§ EXERCISE INSTRUCTIONS:
Read through the entries below and return each line with the word "Blender".

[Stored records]
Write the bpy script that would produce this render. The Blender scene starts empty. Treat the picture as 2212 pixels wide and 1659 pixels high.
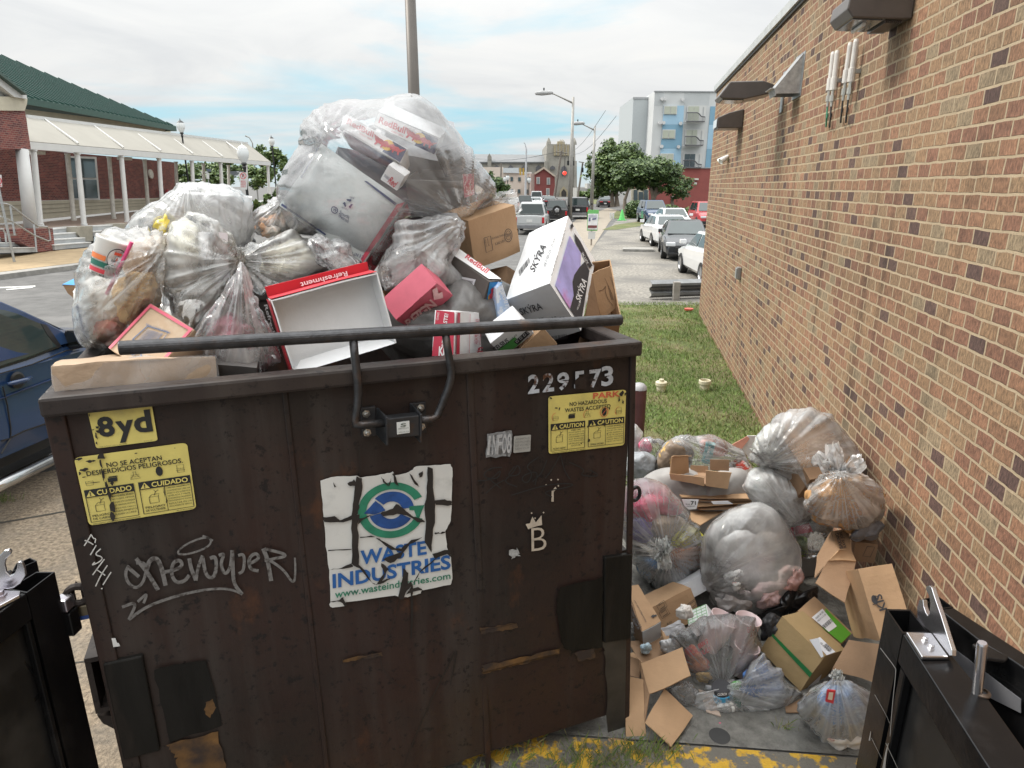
import bpy,bmesh,math,random
import numpy as np
from mathutils import Vector,noise,Matrix
random.seed(7)
C=bpy.context.scene.collection
SC=bpy.context.scene
# camera
HC=2.8;FPX=1430.0;PCX,PCY=1106.0,829.5
PITCH=math.atan((829.5-402)/FPX)
cam=bpy.data.cameras.new('camera');co=bpy.data.objects.new('camera',cam);C.objects.link(co)
co.location=(0,0,HC);co.rotation_euler=(math.pi/2-PITCH,0,0)
cam.sensor_width=36;cam.lens=36*FPX/2212;cam.clip_start=0.05;cam.clip_end=3000
SC.camera=co
# sky and sun
SUN_EL,SUN_AZ=math.radians(48),math.radians(-72)
w=bpy.data.worlds.new('World');SC.world=w;w.use_nodes=True
nt=w.node_tree;N=nt.nodes;Lk=nt.links
bg=N['Background'];bg.inputs[1].default_value=0.105
sky=N.new('ShaderNodeTexSky');sky.sky_type='NISHITA';sky.sun_disc=False
sky.sun_elevation=SUN_EL;sky.sun_rotation=SUN_AZ;sky.air_density=1.0;sky.dust_density=2.0;sky.ozone_density=2.5
tc=N.new('ShaderNodeTexCoord');sx=N.new('ShaderNodeSeparateXYZ');Lk.new(tc.outputs['Generated'],sx.inputs[0])
def wmath(op,a,b=None):
 m=N.new('ShaderNodeMath');m.operation=op
 for i,q in enumerate((a,b)):
  if q is None:continue
  if isinstance(q,(int,float)):m.inputs[i].default_value=q
  else:Lk.new(q,m.inputs[i])
 return m.outputs[0]
zz=wmath('ADD',wmath('MAXIMUM',sx.outputs[2],0.0),0.10)
px_=wmath('DIVIDE',sx.outputs[0],zz);py_=wmath('DIVIDE',sx.outputs[1],zz)
cb=N.new('ShaderNodeCombineXYZ');Lk.new(px_,cb.inputs[0]);Lk.new(py_,cb.inputs[1])
def wnoise(scale,det,rough,dist,loc):
 mp=N.new('ShaderNodeMapping');mp.inputs['Location'].default_value=loc;Lk.new(cb.outputs[0],mp.inputs[0])
 n=N.new('ShaderNodeTexNoise');n.inputs['Scale'].default_value=scale;n.inputs['Detail'].default_value=det
 n.inputs['Roughness'].default_value=rough;n.inputs['Distortion'].default_value=dist
 Lk.new(mp.outputs[0],n.inputs['Vector']);return n.outputs['Fac']
def wramp(fac,stops):
 r=N.new('ShaderNodeValToRGB');e=r.color_ramp.elements
 while len(e)<len(stops):e.new(0.5)
 for q,(p,c)in zip(e,stops):q.position=p;q.color=(*c,1)
 Lk.new(fac,r.inputs[0]);return r.outputs[0]
def wmix(fac,a,b):
 m=N.new('ShaderNodeMixRGB')
 if isinstance(fac,float):m.inputs[0].default_value=fac
 else:Lk.new(fac,m.inputs[0])
 for i,q in((1,a),(2,b)):
  if isinstance(q,tuple):m.inputs[i].default_value=(*q,1)
  else:Lk.new(q,m.inputs[i])
 return m.outputs[0]
cover=wramp(wmath('ADD',wnoise(0.42,9,0.55,0.6,(2.3,0.9,0)),wmath('MINIMUM',wmath('MULTIPLY',wmath('SUBTRACT',sx.outputs[2],0.115),1.6),0.11)),[(0.36,(0,0,0)),(0.52,(1,1,1))])
shade=wramp(wnoise(0.9,10,0.58,0.9,(7.1,2.6,3)),[(0.30,(7.5,7.7,7.85)),(0.55,(8.7,8.8,8.75)),(0.75,(9.4,9.35,9.1))])
blue=wmix(0.85,sky.outputs[0],(5.2,8.7,10.0))
skyc=wmix(cover,blue,shade)
hz=wramp(sx.outputs[2],[(0.0,(1,1,1)),(0.05,(0,0,0))])
skyc=wmix(hz,skyc,(7.6,8.4,8.6))
grad=wmath('ADD',wmath('MULTIPLY',wmath('POWER',wmath('MAXIMUM',sx.outputs[2],0.0),2.0),2.1),0.575)
gm_=N.new('ShaderNodeVectorMath');gm_.operation='SCALE';Lk.new(skyc,gm_.inputs[0]);Lk.new(grad,gm_.inputs['Scale'])
Lk.new(gm_.outputs[0],bg.inputs[0])
sun=bpy.data.lights.new('sun','SUN');sun.energy=2.0;sun.angle=math.radians(11);sun.color=(1.0,0.94,0.85)
so=bpy.data.objects.new('sun',sun);C.objects.link(so)
sd=Vector((math.sin(SUN_AZ)*math.cos(SUN_EL),math.cos(SUN_AZ)*math.cos(SUN_EL),math.sin(SUN_EL)))
so.rotation_euler=sd.to_track_quat('Z','Y').to_euler();so.location=sd*50
# exposure and sampling
SC.view_settings.view_transform='Standard';SC.view_settings.look='None'
SC.view_settings.gamma=1;SC.view_settings.use_curve_mapping=False;SC.view_settings.exposure=0.64
SC.render.engine='CYCLES'
SC.cycles.use_denoising=True
SC.cycles.max_bounces=8;SC.cycles.transparent_max_bounces=20;SC.cycles.diffuse_bounces=4
SC.cycles.glossy_bounces=3;SC.cycles.transmission_bounces=3;SC.cycles.caustics_reflective=False;SC.cycles.caustics_refractive=False
SC.cycles.sample_clamp_indirect=4.0
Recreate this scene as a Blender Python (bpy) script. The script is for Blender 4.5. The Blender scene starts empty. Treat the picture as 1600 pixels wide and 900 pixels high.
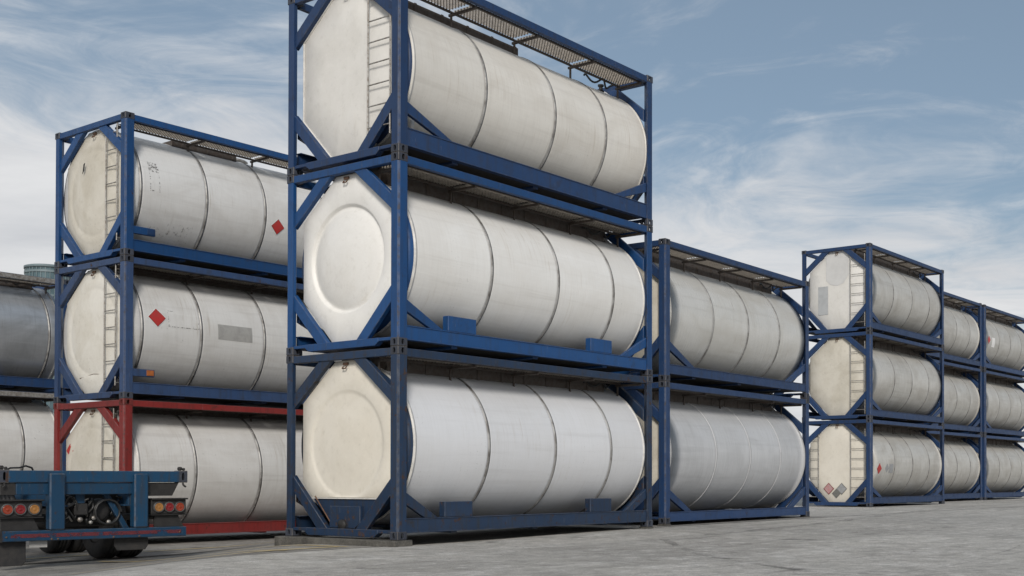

§ RESPONSE FOR THIS EXERCISE:
Write the bpy script that would produce this render. The Blender scene starts empty. Treat the picture as 2212 pixels wide and 1659 pixels high.
Recreate this scene as a Blender Python (bpy) script. The script is for Blender 4.5. The Blender scene starts empty. Treat the picture as 1600 pixels wide and 900 pixels high.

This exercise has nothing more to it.